The five largest banks in China are, in order of decreasing size, Industrial and Commercial Bank of China (ICBC), China Construction Bank (CCB), Bank of China (BOC), Agricultural Bank of China (ABC) and the Bank of Communications (BCOM). Together these banks account for around one half of Chinese banking system assets and deposits. These banks are majority-owned by the Chinese state, but have private sector shareholders through their listings on the Hong Kong stock exchange. They are also among the largest banks globally, by assets they were ranked 5th, 12th, 13th, 15th and 37th in the world in 2011.

The rest of the Chinese banking system is mostly accounted for by other domestically owned banks. This group includes 12 smaller listed commercial banks, three ‘policy’ banks, a postal savings bank, more than one hundred ‘city commercial’ (regional) banks, and around three thousand small credit cooperatives and rural financial institutions. There is also a small, but fast-growing, non-bank financial intermediary sector that includes finance companies and trust companies. Foreign-owned banks represent only a small part of the Chinese banking system, at less than 2 per cent of total assets. This is despite there being 37 locally incorporated foreign banks and 77 foreign banks operating under a branch licence at the end of 2011. Foreign banks have been unable to penetrate the Chinese market beyond this small share because they have had difficulty competing for domestic customers on price, quantity and product, and have faced regulatory restrictions on some activities.

The Chinese banking system is largely focused on traditional financial intermediation between savers and borrowers in China. Consistent with this, around two-thirds of Chinese banks’ income comes from these activities (CBRC 2011). Chinese banks largely fund themselves from domestic deposits (around 70 per cent of system liabilities); the share of banks’ funding sourced from debt capital markets is fairly small. About half of banks’ deposits are from non-financial corporations.

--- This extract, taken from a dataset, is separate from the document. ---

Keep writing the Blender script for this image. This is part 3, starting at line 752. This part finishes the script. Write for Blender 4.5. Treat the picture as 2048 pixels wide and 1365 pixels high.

Chinese commercial banks have maintained strong profitability over recent years, recording aggregate after-tax returns on equity of 15–20 per cent per annum. Profit growth has been supported by rapid expansion in banks’ lending over this period. Banks have been able to largely fund this increased lending through deposit growth, which has been supported by robust economic conditions and high saving rates in China.